#### DO THIS
Copy out, with no alterations, the lines below running from the one containing "What Blender Python" to the one containing "scn = bpy.context.scene", inclusive at each end; pictures are omitted.
start INFORMATION PROVIDED
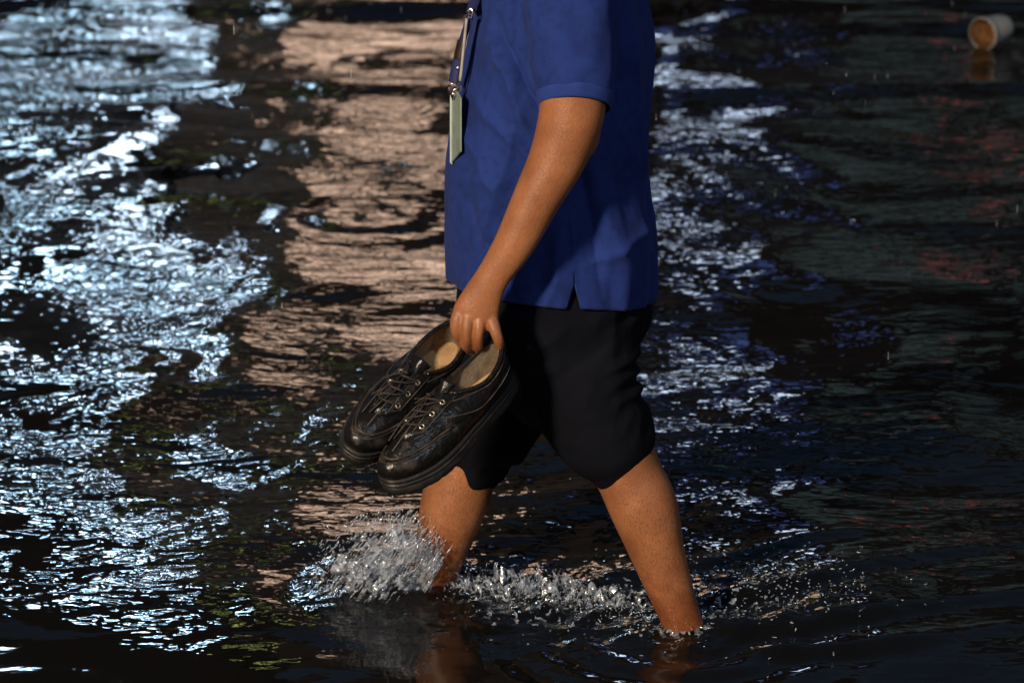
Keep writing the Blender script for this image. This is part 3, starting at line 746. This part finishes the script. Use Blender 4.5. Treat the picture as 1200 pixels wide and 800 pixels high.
b = MB(); ribbon(b, [lp(541.5, 48, YL - 0.001), lp(538.5, 60, YL - 0.001), lp(536.5, 70, YL - 0.001)], WD, 0.0150, 0.0042); b.build('buckle', M['strap_dark'], lan)
b = MB(); b.tube([lp(547 + 0.0 * k, 22 + k * 7.3, YL - 0.010) + Vector((-0.0010 * k, 0, 0)) for k in range(11)], 0.0024, 8); b.build('pull_cord', M['strap_pale'], lan)
b = MB(); b.tube([lp(552, 9, YL - 0.008), lp(554, 14, YL - 0.01), lp(553, 21, YL - 0.01), lp(549, 21, YL - 0.01), lp(549, 13, YL - 0.01)], 0.0017, 8, closed=True)
b.build('clasp', M['steel'], lan)
b = MB(); ellipsoid(b, lp(536.5, 80, YL - 0.011), (0.0030, 0.0018, 0.0030), 12, 8); b.build('rivet', M['steel'], lan)
b = MB()
c = lp(531, 103, YL - 0.006); b.tube([c + Vector((0.008 * math.cos(q), -0.004 * math.sin(q), 0.0075 * math.sin(q))) for q in np.linspace(0, 6.2832, 15)[:-1]], 0.0015, 8, closed=True)
b.tube([lp(527, 100, YL - 0.006), lp(530, 107, YL - 0.012), lp(538, 103, YL - 0.014), lp(541, 99, YL - 0.01), lp(540, 106, YL - 0.01), lp(533, 112, YL - 0.008), lp(530, 117, YL - 0.006)], 0.0014, 8)
b.lathe([(0.001, -0.006), (0.0035, -0.006), (0.0035, 0.004), (0.001, 0.004)], 12, loc=tuple(lp(531, 110, YL - 0.006)))
b.build('hook', M['steel'], lan)
# badge holder: a flat wallet seen almost edge on
bc = [(527.5, 122, -0.078), (530, 112, -0.070), (541.5, 118, -0.005), (541, 178, -0.005), (529, 192, -0.078)]
def slab(mb, pts, off):
    vs = [p + off * 0 for p in pts] + [p + off for p in pts]; n = len(pts)
    mb.add(vs, [tuple(range(n))[::-1], tuple(range(n, 2 * n))] + [(i, (i + 1) % n, n + (i + 1) % n, n + i) for i in range(n)])
b = MB(); pts = [lp(530.5, 111, YL + 0.012), lp(536.5, 107, YL - 0.008), lp(541, 115, YL - 0.028), lp(541, 178, YL - 0.030), lp(530, 192, YL + 0.012)]
slab(b, pts, Vector((-0.0026, -0.0005, 0))); bh = b.build('badge_holder', M['badge'], lan, smooth=False)
b = MB(); b.tube([lp(530.3, 111, YL + 0.010), lp(528.8, 113, YL + 0.010), lp(528.6, 190, YL + 0.010), lp(530, 192, YL + 0.010)], 0.0021, 8); b.build('clear_edge', M['badge_edge'], bh)

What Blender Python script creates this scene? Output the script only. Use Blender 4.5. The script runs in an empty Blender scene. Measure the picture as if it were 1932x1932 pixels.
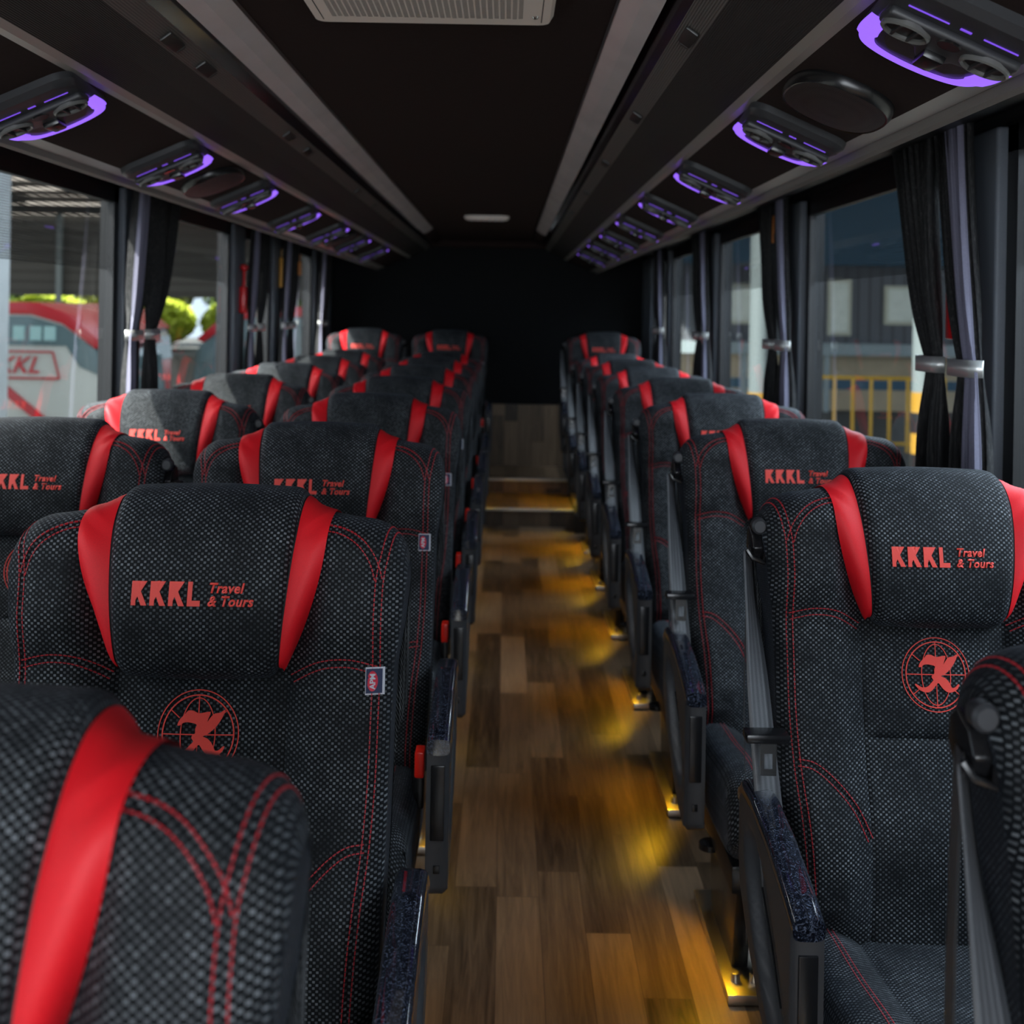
import bpy, bmesh, math, random
import numpy as np
from mathutils import Matrix, Vector
random.seed(7)
R = math.radians
col = bpy.context.scene.collection
scn = bpy.context.scene

# ------------------------------------------------------------------ camera, sky, sun, exposure
CAM_Z = 1.35
cam_d = bpy.data.cameras.new('camera')
cam = bpy.data.objects.new('camera', cam_d); col.objects.link(cam)
cam.location = (0, 0, CAM_Z)
cam.rotation_euler = (Matrix.Rotation(R(90), 3, 'X') @ Matrix.Rotation(R(1.0), 3, 'Z')).to_euler()
cam_d.sensor_width = 36; cam_d.sensor_fit = 'HORIZONTAL'
cam_d.lens = 36 * 2200 / 1932
cam_d.shift_x = 10 / 1932; cam_d.shift_y = -377 / 1932
cam_d.clip_start = 0.05; cam_d.clip_end = 200
cam_d.dof.use_dof = True; cam_d.dof.focus_distance = 1.62; cam_d.dof.aperture_fstop = 5.6
scn.camera = cam
scn.view_settings.view_transform = 'Standard'; scn.view_settings.look = 'None'
scn.view_settings.gamma = 1; scn.view_settings.use_curve_mapping = False
scn.view_settings.exposure = 0.25

w = bpy.data.worlds.new('sky'); scn.world = w; w.use_nodes = True
bg = w.node_tree.nodes['Background']; bg.inputs['Color'].default_value = (0.80, 0.90, 1.0, 1); bg.inputs['Strength'].default_value = 1.8
sun_d = bpy.data.lights.new('sun', 'SUN'); sun_d.energy = 26.0; sun_d.angle = R(0.6); sun_d.color = (1, .93, .82)
sun = bpy.data.objects.new('sun', sun_d); col.objects.link(sun)
sun.rotation_euler = Vector((0.64, 0.60, -1.0)).to_track_quat('-Z', 'Y').to_euler()

def area(name, loc, direction, sx, sy, power, color):
    d = bpy.data.lights.new(name, 'AREA'); d.shape = 'RECTANGLE'; d.size = sx; d.size_y = sy; d.energy = power; d.color = color
    o = bpy.data.objects.new(name, d); col.objects.link(o); o.location = loc
    o.rotation_euler = Vector(direction).to_track_quat('-Z', 'Y').to_euler(); return o
# daylight through the windscreen, plus fill lamps added above the two window walls
area('windscreen_daylight', (-0.15, -1.75, 1.35), (0, 1, -0.10), 2.0, 0.9, 42, (.86, .93, 1))
area('right_window_fill', (2.15, 3.6, 2.75), (-1, 0, -1.15), 9.0, 1.0, 420, (.80, .89, 1))
area('left_window_fill', (-2.45, 3.6, 2.75), (1, 0, -1.15), 9.0, 1.0, 420, (1, .96, .92))

# ------------------------------------------------------------------ helpers
def link(o, parent=None):
    col.objects.link(o)
    if parent is not None: o.parent = parent
    return o
def tag(o, label=None, cat=None, group=None, kind=None):
    if label: o['label'] = label
    if cat: o['category'] = cat
    if group: o['group'] = group
    if kind: o['kind'] = kind
    return o
def empty(name, loc=(0, 0, 0), rz=0):
    o = bpy.data.objects.new(name, None); col.objects.link(o); o.location = loc; o.rotation_euler = (0, 0, rz); o.empty_display_size = .1
    return o
class MB:
    def __init__(s): s.v = []; s.f = []; s.uv = []; s.m = []
    def add(s, vs, fs, uvs=None, m=0):
        b = len(s.v); s.v += [tuple(v) for v in vs]; s.f += [tuple(b + i for i in f) for f in fs]
        s.uv += list(uvs) if uvs is not None else [(v[0], v[1]) for v in vs]; s.m += [m] * len(fs)
    def box(s, x0, x1, y0, y1, z0, z1, m=0):
        vs = [(x, y, z) for x in (x0, x1) for y in (y0, y1) for z in (z0, z1)]
        s.add(vs, [(0, 1, 3, 2), (4, 6, 7, 5), (0, 4, 5, 1), (2, 3, 7, 6), (0, 2, 6, 4), (1, 5, 7, 3)], m=m)
    def grid(s, P, nu, nv, cu=False, cv=False, uv=None, m=0):
        """P: list nu*nv points row-major"""
        fs = []
        for i in range(nu if cu else nu - 1):
            for j in range(nv if cv else nv - 1):
                a = i * nv + j; b = ((i + 1) % nu) * nv + j; c = ((i + 1) % nu) * nv + (j + 1) % nv; d = i * nv + (j + 1) % nv
                fs.append((a, b, c, d))
        s.add(P, fs, uv, m)
    def tube(s, pts, r, n=8, caps=True, m=0):
        pts = [Vector(p) for p in pts]; rr = r if hasattr(r, '__len__') else [r] * len(pts)
        P = []; up = None
        for i, p in enumerate(pts):
            t = (pts[min(i + 1, len(pts) - 1)] - pts[max(i - 1, 0)]).normalized()
            if up is None:
                up = Vector((0, 0, 1)) if abs(t.z) < .9 else Vector((1, 0, 0))
            a = t.cross(up).normalized(); b = a.cross(t).normalized(); up = b
            for k in range(n):
                th = 2 * math.pi * k / n; P.append(p + (a * math.cos(th) + b * math.sin(th)) * rr[i])
        base = len(s.v); s.grid(P, len(pts), n, cv=True, m=m)
        if caps:
            s.f.append(tuple(base + k for k in range(n))); s.m.append(m)
            s.f.append(tuple(base + (len(pts) - 1) * n + k for k in reversed(range(n)))); s.m.append(m)
    def lathe(s, prof, c=(0, 0, 0), ax='z', n=24, m=0):
        P = []
        for k in range(n):
            th = 2 * math.pi * k / n
            for r, h in prof:
                q = {'z': (r * math.cos(th), r * math.sin(th), h), 'y': (r * math.cos(th), h, r * math.sin(th)), 'x': (h, r * math.cos(th), r * math.sin(th))}[ax]
                P.append((q[0] + c[0], q[1] + c[1], q[2] + c[2]))
        s.grid(P, n, len(prof), cu=True, m=m)
    def prism(s, poly, x0, x1, ax='x', m=0):
        n = len(poly)
        f = {'x': lambda a, b, h: (h, a, b), 'y': lambda a, b, h: (a, h, b), 'z': lambda a, b, h: (a, b, h)}[ax]
        vs = [f(a, b, x0) for a, b in poly] + [f(a, b, x1) for a, b in poly]
        s.add(vs, [tuple(range(n)), tuple(range(2 * n - 1, n - 1, -1))] + [(i, i + n, (i + 1) % n + n, (i + 1) % n) for i in range(n)], m=m)
    def build(s, name, mats, parent=None, smooth=False, bevel=0, seg=2, loc=None, fixn=True, angle=None):
        me = bpy.data.meshes.new(name)
        if bevel or fixn or angle:
            pass
        me.from_pydata(s.v, [], s.f); me.update()
        ul = me.uv_layers.new(name='UVMap')
        li = np.empty(len(me.loops), dtype=np.int32); me.loops.foreach_get('vertex_index', li)
        ul.data.foreach_set('uv', np.array(s.uv, dtype=np.float32)[li].ravel())
        mats = mats if isinstance(mats, (list, tuple)) else [mats]
        for mt in mats: me.materials.append(mt)
        me.polygons.foreach_set('material_index', np.array(s.m, dtype=np.int32))
        if fixn or bevel:
            bm = bmesh.new(); bm.from_mesh(me)
            if fixn: bmesh.ops.recalc_face_normals(bm, faces=bm.faces)
            if bevel:
                es = [e for e in bm.edges if len(e.link_faces) == 2 and e.calc_face_angle(0) > .5]
                bmesh.ops.bevel(bm, geom=es, offset=bevel, segments=seg, profile=.6, affect='EDGES', clamp_overlap=True)
            bm.to_mesh(me); bm.free()
        if smooth or bevel:
            me.polygons.foreach_set('use_smooth', [True] * len(me.polygons))
            try: me.set_sharp_from_angle(angle=angle or R(38))
            except Exception: pass
        o = bpy.data.objects.new(name, me); link(o, parent)
        if loc: o.location = loc
        return o
def copy_tree(o, parent=None):
    c = o.copy(); col.objects.link(c); c.parent = parent
    for ch in list(o.children): copy_tree(ch, c)
    return c
def lerp_curve(pts, n, closed=False):
    """Catmull-Rom through pts, n samples"""
    pts = [np.array(p, float) for p in pts]; m = len(pts); out = []
    segs = m if closed else m - 1
    for i in range(n):
        t = i / n * segs if closed else i / (n - 1) * segs
        k = min(int(t), segs - 1); u = t - k
        g = (lambda j: pts[j % m]) if closed else (lambda j: pts[min(max(j, 0), m - 1)])
        p0, p1, p2, p3 = g(k - 1), g(k), g(k + 1), g(k + 2)
        out.append(.5 * ((2 * p1) + (-p0 + p2) * u + (2 * p0 - 5 * p1 + 4 * p2 - p3) * u * u + (-p0 + 3 * p1 - 3 * p2 + p3) * u ** 3))
    return out
def ss(x, a, b):
    t = np.clip((x - a) / (b - a), 0, 1); return t * t * (3 - 2 * t)

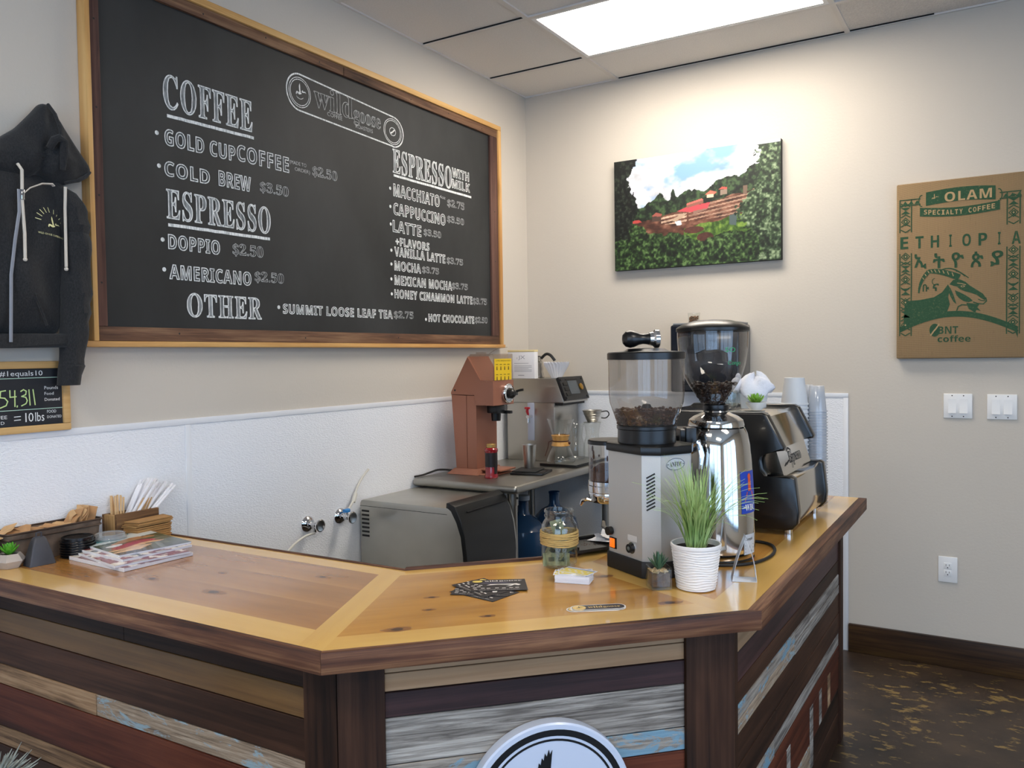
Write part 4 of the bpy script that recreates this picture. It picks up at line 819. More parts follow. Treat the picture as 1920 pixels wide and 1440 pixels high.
end INFORMATION PROVIDED
#### SOLUTION FOR THIS PROBLEM
What Blender Python script creates this scene? Output the script only. Use Blender 4.5. The script runs in an empty Blender scene. Measure the picture as if it were 1932x1932 pixels.
import bpy, bmesh, math, random
import numpy as np
from mathutils import Matrix, Vector
random.seed(7)
R = math.radians
col = bpy.context.scene.collection
scn = bpy.context.scene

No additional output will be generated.